WHAT THE TASK ASKS: Reproduce the records that follow in full, excluding any picture they contain.

Lines of data
--- BEGIN ---

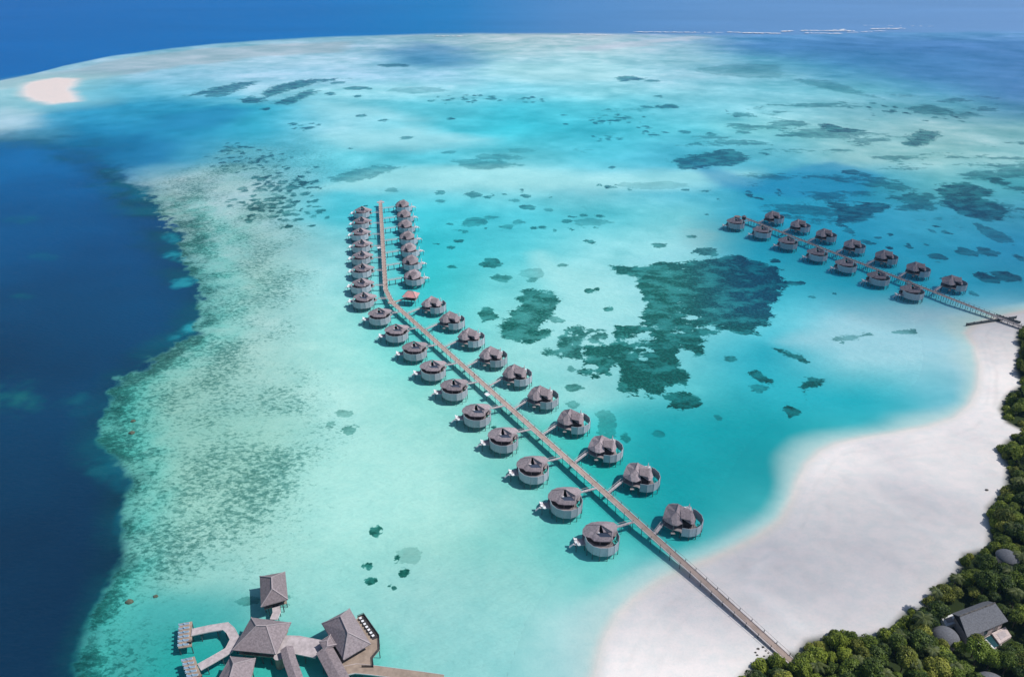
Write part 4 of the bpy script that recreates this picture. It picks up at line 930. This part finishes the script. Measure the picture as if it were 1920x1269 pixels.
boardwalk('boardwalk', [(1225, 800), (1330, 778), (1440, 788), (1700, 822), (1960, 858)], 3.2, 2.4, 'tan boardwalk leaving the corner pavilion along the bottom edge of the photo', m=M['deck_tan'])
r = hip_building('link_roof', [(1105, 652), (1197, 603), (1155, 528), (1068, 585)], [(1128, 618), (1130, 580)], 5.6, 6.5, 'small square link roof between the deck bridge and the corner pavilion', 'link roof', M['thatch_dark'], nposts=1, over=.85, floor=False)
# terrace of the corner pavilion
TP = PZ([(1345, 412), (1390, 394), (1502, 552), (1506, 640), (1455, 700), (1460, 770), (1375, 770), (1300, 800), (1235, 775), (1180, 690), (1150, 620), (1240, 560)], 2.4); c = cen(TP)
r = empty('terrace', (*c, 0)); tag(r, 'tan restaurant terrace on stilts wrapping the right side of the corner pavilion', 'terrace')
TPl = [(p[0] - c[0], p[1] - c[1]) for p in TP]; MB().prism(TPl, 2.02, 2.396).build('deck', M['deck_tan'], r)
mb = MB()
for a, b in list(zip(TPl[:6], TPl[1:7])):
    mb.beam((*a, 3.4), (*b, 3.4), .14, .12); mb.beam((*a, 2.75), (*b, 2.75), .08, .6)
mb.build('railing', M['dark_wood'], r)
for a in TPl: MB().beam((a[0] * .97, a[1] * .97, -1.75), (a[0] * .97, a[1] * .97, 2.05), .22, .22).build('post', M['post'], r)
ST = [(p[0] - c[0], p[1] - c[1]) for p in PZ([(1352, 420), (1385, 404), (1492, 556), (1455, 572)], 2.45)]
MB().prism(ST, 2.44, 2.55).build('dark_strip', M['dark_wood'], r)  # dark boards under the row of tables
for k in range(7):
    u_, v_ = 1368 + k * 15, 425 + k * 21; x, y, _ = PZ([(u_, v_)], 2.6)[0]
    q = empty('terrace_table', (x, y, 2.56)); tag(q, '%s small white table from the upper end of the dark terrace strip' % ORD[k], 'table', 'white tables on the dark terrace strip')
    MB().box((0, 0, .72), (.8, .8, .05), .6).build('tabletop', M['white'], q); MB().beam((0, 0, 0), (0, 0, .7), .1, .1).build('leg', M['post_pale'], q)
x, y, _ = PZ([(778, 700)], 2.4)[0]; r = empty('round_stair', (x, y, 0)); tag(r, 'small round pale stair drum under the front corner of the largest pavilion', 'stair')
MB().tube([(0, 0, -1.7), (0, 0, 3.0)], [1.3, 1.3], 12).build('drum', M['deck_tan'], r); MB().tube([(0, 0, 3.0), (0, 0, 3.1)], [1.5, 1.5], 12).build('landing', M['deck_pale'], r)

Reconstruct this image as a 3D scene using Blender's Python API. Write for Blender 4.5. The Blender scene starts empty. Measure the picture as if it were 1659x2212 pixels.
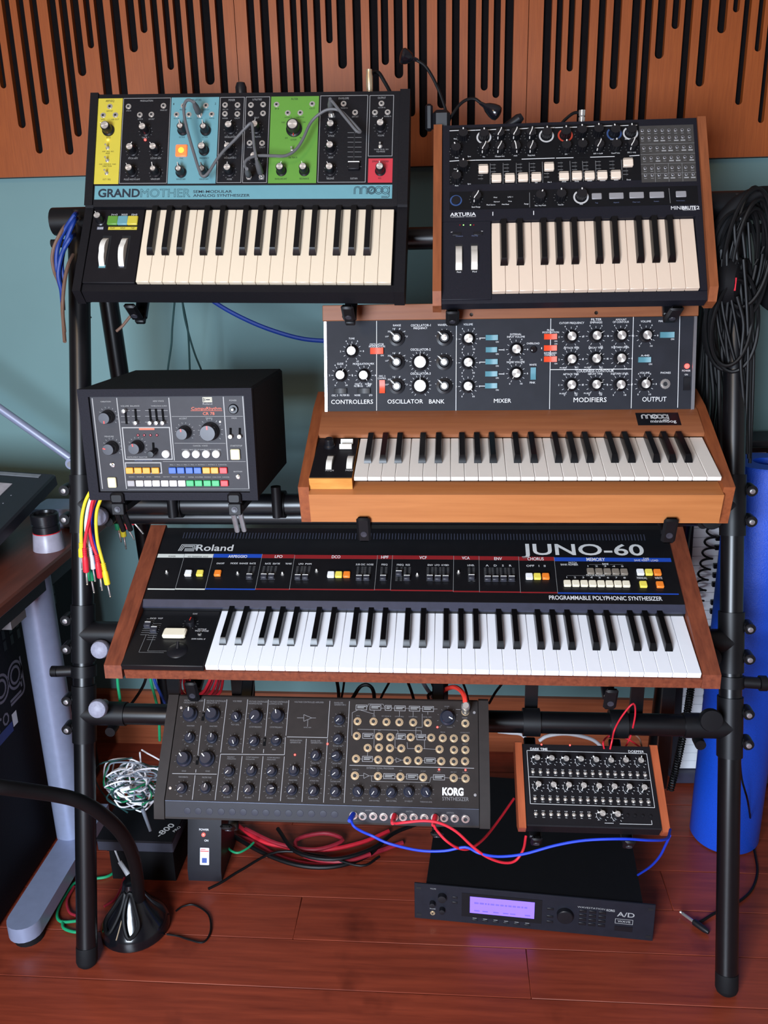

--- END ---

EXERCISE OUTPUT:
Write part 4 of the bpy script that recreates this picture. It picks up at line 930. This part finishes the script. Measure the picture as if it were 1920x1269 pixels.
boardwalk('boardwalk', [(1225, 800), (1330, 778), (1440, 788), (1700, 822), (1960, 858)], 3.2, 2.4, 'tan boardwalk leaving the corner pavilion along the bottom edge of the photo', m=M['deck_tan'])
r = hip_building('link_roof', [(1105, 652), (1197, 603), (1155, 528), (1068, 585)], [(1128, 618), (1130, 580)], 5.6, 6.5, 'small square link roof between the deck bridge and the corner pavilion', 'link roof', M['thatch_dark'], nposts=1, over=.85, floor=False)
# terrace of the corner pavilion
TP = PZ([(1345, 412), (1390, 394), (1502, 552), (1506, 640), (1455, 700), (1460, 770), (1375, 770), (1300, 800), (1235, 775), (1180, 690), (1150, 620), (1240, 560)], 2.4); c = cen(TP)
r = empty('terrace', (*c, 0)); tag(r, 'tan restaurant terrace on stilts wrapping the right side of the corner pavilion', 'terrace')
TPl = [(p[0] - c[0], p[1] - c[1]) for p in TP]; MB().prism(TPl, 2.02, 2.396).build('deck', M['deck_tan'], r)
mb = MB()
for a, b in list(zip(TPl[:6], TPl[1:7])):
    mb.beam((*a, 3.4), (*b, 3.4), .14, .12); mb.beam((*a, 2.75), (*b, 2.75), .08, .6)
mb.build('railing', M['dark_wood'], r)
for a in TPl: MB().beam((a[0] * .97, a[1] * .97, -1.75), (a[0] * .97, a[1] * .97, 2.05), .22, .22).build('post', M['post'], r)
ST = [(p[0] - c[0], p[1] - c[1]) for p in PZ([(1352, 420), (1385, 404), (1492, 556), (1455, 572)], 2.45)]
MB().prism(ST, 2.44, 2.55).build('dark_strip', M['dark_wood'], r)  # dark boards under the row of tables
for k in range(7):
    u_, v_ = 1368 + k * 15, 425 + k * 21; x, y, _ = PZ([(u_, v_)], 2.6)[0]
    q = empty('terrace_table', (x, y, 2.56)); tag(q, '%s small white table from the upper end of the dark terrace strip' % ORD[k], 'table', 'white tables on the dark terrace strip')
    MB().box((0, 0, .72), (.8, .8, .05), .6).build('tabletop', M['white'], q); MB().beam((0, 0, 0), (0, 0, .7), .1, .1).build('leg', M['post_pale'], q)
x, y, _ = PZ([(778, 700)], 2.4)[0]; r = empty('round_stair', (x, y, 0)); tag(r, 'small round pale stair drum under the front corner of the largest pavilion', 'stair')
MB().tube([(0, 0, -1.7), (0, 0, 3.0)], [1.3, 1.3], 12).build('drum', M['deck_tan'], r); MB().tube([(0, 0, 3.0), (0, 0, 3.1)], [1.5, 1.5], 12).build('landing', M['deck_pale'], r)

Reconstruct this image as a 3D scene using Blender's Python API. Write for Blender 4.5. The Blender scene starts empty. Measure the picture as if it were 1659x2212 pixels.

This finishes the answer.